Exercise description:
Copy out every line of the data exactly.

Collected data:
============
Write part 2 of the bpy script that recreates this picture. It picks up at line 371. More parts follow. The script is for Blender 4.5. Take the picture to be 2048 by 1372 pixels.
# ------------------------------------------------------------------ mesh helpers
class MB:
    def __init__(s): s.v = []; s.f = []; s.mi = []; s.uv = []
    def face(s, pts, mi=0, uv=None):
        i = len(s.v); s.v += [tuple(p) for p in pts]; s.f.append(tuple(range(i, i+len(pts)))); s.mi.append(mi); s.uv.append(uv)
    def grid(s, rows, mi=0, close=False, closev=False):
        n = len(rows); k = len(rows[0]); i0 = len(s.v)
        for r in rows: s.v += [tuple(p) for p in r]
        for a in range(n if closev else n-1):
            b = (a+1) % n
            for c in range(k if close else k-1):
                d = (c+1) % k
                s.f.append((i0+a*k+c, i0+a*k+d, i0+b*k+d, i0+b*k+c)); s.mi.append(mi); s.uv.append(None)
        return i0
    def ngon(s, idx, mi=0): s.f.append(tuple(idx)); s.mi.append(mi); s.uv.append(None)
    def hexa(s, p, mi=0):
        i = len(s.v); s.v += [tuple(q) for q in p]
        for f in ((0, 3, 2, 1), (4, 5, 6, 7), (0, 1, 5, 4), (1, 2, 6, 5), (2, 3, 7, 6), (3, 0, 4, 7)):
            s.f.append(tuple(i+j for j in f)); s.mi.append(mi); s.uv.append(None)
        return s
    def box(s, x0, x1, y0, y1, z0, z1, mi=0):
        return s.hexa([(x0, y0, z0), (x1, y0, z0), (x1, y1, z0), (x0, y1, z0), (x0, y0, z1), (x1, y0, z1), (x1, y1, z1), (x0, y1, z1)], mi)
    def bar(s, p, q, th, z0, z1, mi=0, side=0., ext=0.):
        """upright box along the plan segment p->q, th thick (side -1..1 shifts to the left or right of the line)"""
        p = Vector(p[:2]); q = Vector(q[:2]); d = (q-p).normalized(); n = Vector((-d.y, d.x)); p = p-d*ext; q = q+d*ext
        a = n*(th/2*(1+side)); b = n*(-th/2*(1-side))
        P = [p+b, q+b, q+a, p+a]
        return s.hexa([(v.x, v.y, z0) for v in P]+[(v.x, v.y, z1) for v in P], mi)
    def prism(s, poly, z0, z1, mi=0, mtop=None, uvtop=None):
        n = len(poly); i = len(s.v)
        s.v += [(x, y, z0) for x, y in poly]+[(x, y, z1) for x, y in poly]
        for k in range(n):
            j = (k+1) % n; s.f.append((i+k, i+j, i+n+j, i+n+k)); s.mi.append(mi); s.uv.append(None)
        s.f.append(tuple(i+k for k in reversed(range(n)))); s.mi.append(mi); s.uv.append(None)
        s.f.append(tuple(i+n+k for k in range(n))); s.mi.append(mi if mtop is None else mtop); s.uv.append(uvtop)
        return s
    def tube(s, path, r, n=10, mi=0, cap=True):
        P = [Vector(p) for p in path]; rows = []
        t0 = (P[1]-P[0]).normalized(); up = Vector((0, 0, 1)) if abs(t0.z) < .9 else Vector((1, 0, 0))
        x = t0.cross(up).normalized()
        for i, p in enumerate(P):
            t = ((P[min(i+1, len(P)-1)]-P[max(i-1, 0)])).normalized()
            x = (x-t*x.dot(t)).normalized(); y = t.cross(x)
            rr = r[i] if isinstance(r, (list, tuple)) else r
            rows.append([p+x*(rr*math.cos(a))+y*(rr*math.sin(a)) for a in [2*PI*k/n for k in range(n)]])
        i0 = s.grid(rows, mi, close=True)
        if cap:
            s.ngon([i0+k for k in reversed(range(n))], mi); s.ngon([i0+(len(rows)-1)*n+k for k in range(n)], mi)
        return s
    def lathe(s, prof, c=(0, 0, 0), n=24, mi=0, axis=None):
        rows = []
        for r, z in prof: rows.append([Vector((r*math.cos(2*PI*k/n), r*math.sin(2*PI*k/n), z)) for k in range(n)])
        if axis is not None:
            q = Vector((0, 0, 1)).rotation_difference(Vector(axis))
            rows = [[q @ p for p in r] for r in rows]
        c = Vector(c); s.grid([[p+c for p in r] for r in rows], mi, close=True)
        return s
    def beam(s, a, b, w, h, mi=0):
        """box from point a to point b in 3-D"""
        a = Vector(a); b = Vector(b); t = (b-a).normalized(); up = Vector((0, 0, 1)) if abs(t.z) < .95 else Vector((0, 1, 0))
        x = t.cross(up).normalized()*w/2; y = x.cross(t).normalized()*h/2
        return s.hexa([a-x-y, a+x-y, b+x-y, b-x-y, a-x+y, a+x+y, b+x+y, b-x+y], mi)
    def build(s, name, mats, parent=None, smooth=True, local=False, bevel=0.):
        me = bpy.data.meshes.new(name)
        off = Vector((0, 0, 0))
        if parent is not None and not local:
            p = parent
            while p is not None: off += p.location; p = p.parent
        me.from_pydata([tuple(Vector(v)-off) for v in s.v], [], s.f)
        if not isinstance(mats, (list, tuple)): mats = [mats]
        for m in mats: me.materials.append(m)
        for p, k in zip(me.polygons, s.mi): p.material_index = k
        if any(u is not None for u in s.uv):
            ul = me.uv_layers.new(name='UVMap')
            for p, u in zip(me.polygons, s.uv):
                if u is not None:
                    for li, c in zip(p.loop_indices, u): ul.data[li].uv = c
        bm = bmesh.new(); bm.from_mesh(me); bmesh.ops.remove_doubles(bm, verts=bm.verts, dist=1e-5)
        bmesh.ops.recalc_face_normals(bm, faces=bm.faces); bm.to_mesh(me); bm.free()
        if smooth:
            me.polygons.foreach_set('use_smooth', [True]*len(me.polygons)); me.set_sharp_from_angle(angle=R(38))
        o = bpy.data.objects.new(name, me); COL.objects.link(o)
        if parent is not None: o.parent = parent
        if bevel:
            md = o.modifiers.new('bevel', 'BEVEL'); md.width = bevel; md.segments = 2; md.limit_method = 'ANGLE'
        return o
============
Completed task:
Write part 2 of the bpy script that recreates this picture. It picks up at line 371. More parts follow. The script is for Blender 4.5. Take the picture to be 2048 by 1372 pixels.
# ------------------------------------------------------------------ mesh helpers
class MB:
    def __init__(s): s.v = []; s.f = []; s.mi = []; s.uv = []
    def face(s, pts, mi=0, uv=None):
        i = len(s.v); s.v += [tuple(p) for p in pts]; s.f.append(tuple(range(i, i+len(pts)))); s.mi.append(mi); s.uv.append(uv)
    def grid(s, rows, mi=0, close=False, closev=False):
        n = len(rows); k = len(rows[0]); i0 = len(s.v)
        for r in rows: s.v += [tuple(p) for p in r]
        for a in range(n if closev else n-1):
            b = (a+1) % n
            for c in range(k if close else k-1):
                d = (c+1) % k
                s.f.append((i0+a*k+c, i0+a*k+d, i0+b*k+d, i0+b*k+c)); s.mi.append(mi); s.uv.append(None)
        return i0
    def ngon(s, idx, mi=0): s.f.append(tuple(idx)); s.mi.append(mi); s.uv.append(None)
    def hexa(s, p, mi=0):
        i = len(s.v); s.v += [tuple(q) for q in p]
        for f in ((0, 3, 2, 1), (4, 5, 6, 7), (0, 1, 5, 4), (1, 2, 6, 5), (2, 3, 7, 6), (3, 0, 4, 7)):
            s.f.append(tuple(i+j for j in f)); s.mi.append(mi); s.uv.append(None)
        return s
    def box(s, x0, x1, y0, y1, z0, z1, mi=0):
        return s.hexa([(x0, y0, z0), (x1, y0, z0), (x1, y1, z0), (x0, y1, z0), (x0, y0, z1), (x1, y0, z1), (x1, y1, z1), (x0, y1, z1)], mi)
    def bar(s, p, q, th, z0, z1, mi=0, side=0., ext=0.):
        """upright box along the plan segment p->q, th thick (side -1..1 shifts to the left or right of the line)"""
        p = Vector(p[:2]); q = Vector(q[:2]); d = (q-p).normalized(); n = Vector((-d.y, d.x)); p = p-d*ext; q = q+d*ext
        a = n*(th/2*(1+side)); b = n*(-th/2*(1-side))
        P = [p+b, q+b, q+a, p+a]
        return s.hexa([(v.x, v.y, z0) for v in P]+[(v.x, v.y, z1) for v in P], mi)
    def prism(s, poly, z0, z1, mi=0, mtop=None, uvtop=None):
        n = len(poly); i = len(s.v)
        s.v += [(x, y, z0) for x, y in poly]+[(x, y, z1) for x, y in poly]
        for k in range(n):
            j = (k+1) % n; s.f.append((i+k, i+j, i+n+j, i+n+k)); s.mi.append(mi); s.uv.append(None)
        s.f.append(tuple(i+k for k in reversed(range(n)))); s.mi.append(mi); s.uv.append(None)
        s.f.append(tuple(i+n+k for k in range(n))); s.mi.append(mi if mtop is None else mtop); s.uv.append(uvtop)
        return s
    def tube(s, path, r, n=10, mi=0, cap=True):
        P = [Vector(p) for p in path]; rows = []
        t0 = (P[1]-P[0]).normalized(); up = Vector((0, 0, 1)) if abs(t0.z) < .9 else Vector((1, 0, 0))
        x = t0.cross(up).normalized()
        for i, p in enumerate(P):
            t = ((P[min(i+1, len(P)-1)]-P[max(i-1, 0)])).normalized()
            x = (x-t*x.dot(t)).normalized(); y = t.cross(x)
            rr = r[i] if isinstance(r, (list, tuple)) else r
            rows.append([p+x*(rr*math.cos(a))+y*(rr*math.sin(a)) for a in [2*PI*k/n for k in range(n)]])
        i0 = s.grid(rows, mi, close=True)
        if cap:
            s.ngon([i0+k for k in reversed(range(n))], mi); s.ngon([i0+(len(rows)-1)*n+k for k in range(n)], mi)
        return s
    def lathe(s, prof, c=(0, 0, 0), n=24, mi=0, axis=None):
        rows = []
        for r, z in prof: rows.append([Vector((r*math.cos(2*PI*k/n), r*math.sin(2*PI*k/n), z)) for k in range(n)])
        if axis is not None:
            q = Vector((0, 0, 1)).rotation_difference(Vector(axis))
            rows = [[q @ p for p in r] for r in rows]
        c = Vector(c); s.grid([[p+c for p in r] for r in rows], mi, close=True)
        return s
    def beam(s, a, b, w, h, mi=0):
        """box from point a to point b in 3-D"""
        a = Vector(a); b = Vector(b); t = (b-a).normalized(); up = Vector((0, 0, 1)) if abs(t.z) < .95 else Vector((0, 1, 0))
        x = t.cross(up).normalized()*w/2; y = x.cross(t).normalized()*h/2
        return s.hexa([a-x-y, a+x-y, b+x-y, b-x-y, a-x+y, a+x+y, b+x+y, b-x+y], mi)
    def build(s, name, mats, parent=None, smooth=True, local=False, bevel=0.):
        me = bpy.data.meshes.new(name)
        off = Vector((0, 0, 0))
        if parent is not None and not local:
            p = parent
            while p is not None: off += p.location; p = p.parent
        me.from_pydata([tuple(Vector(v)-off) for v in s.v], [], s.f)
        if not isinstance(mats, (list, tuple)): mats = [mats]
        for m in mats: me.materials.append(m)
        for p, k in zip(me.polygons, s.mi): p.material_index = k
        if any(u is not None for u in s.uv):
            ul = me.uv_layers.new(name='UVMap')
            for p, u in zip(me.polygons, s.uv):
                if u is not None:
                    for li, c in zip(p.loop_indices, u): ul.data[li].uv = c
        bm = bmesh.new(); bm.from_mesh(me); bmesh.ops.remove_doubles(bm, verts=bm.verts, dist=1e-5)
        bmesh.ops.recalc_face_normals(bm, faces=bm.faces); bm.to_mesh(me); bm.free()
        if smooth:
            me.polygons.foreach_set('use_smooth', [True]*len(me.polygons)); me.set_sharp_from_angle(angle=R(38))
        o = bpy.data.objects.new(name, me); COL.objects.link(o)
        if parent is not None: o.parent = parent
        if bevel:
            md = o.modifiers.new('bevel', 'BEVEL'); md.width = bevel; md.segments = 2; md.limit_method = 'ANGLE'
        return o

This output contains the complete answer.